Your task
Look for the string "scene" in the lines and copy each line that has it.

The input
<<<<

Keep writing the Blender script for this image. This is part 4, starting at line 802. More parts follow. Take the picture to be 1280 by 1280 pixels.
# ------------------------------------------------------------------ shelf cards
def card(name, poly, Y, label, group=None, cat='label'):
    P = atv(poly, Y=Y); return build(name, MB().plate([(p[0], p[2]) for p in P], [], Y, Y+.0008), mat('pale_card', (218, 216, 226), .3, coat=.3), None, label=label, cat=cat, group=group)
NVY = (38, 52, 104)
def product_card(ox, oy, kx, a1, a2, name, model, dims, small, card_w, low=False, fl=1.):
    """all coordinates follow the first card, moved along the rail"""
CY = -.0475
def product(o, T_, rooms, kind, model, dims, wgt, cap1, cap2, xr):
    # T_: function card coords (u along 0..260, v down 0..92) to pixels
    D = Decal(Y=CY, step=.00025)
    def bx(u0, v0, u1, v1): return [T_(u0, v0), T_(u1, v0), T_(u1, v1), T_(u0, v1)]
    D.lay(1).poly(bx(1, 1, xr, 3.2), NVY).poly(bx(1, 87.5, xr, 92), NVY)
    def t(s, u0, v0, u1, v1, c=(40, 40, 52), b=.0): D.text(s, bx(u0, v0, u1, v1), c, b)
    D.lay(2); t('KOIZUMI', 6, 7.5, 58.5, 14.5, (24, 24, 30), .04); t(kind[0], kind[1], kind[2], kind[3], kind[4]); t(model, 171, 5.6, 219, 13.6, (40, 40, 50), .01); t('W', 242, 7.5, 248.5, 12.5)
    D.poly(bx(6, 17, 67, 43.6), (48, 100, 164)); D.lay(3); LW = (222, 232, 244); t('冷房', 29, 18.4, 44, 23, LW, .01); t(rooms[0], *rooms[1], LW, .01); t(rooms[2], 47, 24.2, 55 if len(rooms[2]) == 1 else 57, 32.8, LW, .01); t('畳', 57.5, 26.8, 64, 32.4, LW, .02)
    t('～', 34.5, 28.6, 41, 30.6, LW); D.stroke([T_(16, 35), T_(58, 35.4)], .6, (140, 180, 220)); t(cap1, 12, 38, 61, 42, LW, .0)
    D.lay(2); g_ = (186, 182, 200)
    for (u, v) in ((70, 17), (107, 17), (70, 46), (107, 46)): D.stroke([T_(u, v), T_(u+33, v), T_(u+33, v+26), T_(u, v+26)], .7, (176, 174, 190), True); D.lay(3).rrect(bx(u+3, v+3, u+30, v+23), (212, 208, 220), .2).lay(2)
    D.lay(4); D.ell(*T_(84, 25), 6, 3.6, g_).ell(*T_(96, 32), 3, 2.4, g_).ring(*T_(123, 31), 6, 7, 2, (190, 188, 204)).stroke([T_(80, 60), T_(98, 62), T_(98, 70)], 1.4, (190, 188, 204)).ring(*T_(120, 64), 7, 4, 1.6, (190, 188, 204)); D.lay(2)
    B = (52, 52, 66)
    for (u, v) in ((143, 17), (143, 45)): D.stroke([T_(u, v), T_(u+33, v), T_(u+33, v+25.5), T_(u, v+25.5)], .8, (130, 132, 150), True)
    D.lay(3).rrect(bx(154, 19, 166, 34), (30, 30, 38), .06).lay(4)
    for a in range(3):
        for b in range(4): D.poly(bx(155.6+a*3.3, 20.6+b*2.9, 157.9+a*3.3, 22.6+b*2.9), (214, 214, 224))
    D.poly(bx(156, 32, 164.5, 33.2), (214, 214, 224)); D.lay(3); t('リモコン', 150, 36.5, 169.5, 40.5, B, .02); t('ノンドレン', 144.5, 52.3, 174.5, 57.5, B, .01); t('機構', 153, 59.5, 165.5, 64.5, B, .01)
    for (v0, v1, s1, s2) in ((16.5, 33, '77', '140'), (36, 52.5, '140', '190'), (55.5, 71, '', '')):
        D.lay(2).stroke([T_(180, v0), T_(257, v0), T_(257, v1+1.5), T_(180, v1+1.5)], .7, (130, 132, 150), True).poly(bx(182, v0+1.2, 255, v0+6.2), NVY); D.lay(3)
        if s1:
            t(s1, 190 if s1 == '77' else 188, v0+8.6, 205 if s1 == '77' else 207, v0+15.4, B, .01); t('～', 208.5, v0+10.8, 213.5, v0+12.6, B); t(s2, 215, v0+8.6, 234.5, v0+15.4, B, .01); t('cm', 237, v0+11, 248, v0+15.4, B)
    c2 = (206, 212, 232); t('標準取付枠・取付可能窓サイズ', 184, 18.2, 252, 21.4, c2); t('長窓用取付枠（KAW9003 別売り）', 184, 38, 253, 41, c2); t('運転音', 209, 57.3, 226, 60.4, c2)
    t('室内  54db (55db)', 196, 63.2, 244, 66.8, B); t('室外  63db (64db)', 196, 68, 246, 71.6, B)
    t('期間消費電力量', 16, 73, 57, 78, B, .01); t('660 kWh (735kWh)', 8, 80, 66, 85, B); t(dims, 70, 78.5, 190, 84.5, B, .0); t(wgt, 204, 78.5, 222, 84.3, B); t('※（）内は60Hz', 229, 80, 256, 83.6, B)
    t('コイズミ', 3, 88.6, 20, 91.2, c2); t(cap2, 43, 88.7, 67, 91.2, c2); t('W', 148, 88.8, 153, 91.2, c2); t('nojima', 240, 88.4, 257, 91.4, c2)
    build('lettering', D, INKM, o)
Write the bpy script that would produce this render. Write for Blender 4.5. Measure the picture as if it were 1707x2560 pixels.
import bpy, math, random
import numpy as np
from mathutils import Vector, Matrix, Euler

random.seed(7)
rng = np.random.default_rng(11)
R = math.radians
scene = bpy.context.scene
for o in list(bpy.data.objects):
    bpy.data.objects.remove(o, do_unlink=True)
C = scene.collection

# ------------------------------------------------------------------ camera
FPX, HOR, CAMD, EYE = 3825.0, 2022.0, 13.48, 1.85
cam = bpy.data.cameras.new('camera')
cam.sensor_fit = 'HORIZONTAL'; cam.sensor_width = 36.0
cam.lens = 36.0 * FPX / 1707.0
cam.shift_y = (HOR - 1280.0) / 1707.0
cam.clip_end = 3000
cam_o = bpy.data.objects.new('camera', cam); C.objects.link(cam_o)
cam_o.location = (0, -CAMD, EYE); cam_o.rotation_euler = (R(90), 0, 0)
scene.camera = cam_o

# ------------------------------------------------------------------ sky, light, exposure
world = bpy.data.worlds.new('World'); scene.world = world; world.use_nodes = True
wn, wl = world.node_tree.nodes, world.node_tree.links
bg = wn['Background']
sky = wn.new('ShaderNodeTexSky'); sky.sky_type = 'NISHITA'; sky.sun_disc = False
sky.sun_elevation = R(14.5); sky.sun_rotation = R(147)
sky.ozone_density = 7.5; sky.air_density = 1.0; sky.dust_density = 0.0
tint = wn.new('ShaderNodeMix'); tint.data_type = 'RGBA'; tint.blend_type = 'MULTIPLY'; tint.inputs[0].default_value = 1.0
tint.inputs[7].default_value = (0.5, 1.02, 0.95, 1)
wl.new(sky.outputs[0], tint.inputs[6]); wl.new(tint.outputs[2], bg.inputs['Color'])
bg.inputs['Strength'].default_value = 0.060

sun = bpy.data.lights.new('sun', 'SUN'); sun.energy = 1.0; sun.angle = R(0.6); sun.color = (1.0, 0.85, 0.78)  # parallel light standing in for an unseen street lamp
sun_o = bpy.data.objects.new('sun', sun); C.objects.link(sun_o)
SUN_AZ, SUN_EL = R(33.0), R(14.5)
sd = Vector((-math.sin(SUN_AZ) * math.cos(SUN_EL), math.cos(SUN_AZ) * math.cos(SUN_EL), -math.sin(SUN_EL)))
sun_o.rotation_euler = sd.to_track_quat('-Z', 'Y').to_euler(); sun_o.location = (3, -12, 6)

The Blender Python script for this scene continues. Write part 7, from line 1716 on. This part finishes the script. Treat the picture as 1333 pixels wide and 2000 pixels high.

>>>>

Result for this task
scene = bpy.context.scene
C = scene.collection
scene.camera = cam_o
world = bpy.data.worlds.new('World'); scene.world = world; world.use_nodes = True
The Blender Python script for this scene continues. Write part 7, from line 1716 on. This part finishes the script. Treat the picture as 1333 pixels wide and 2000 pixels high.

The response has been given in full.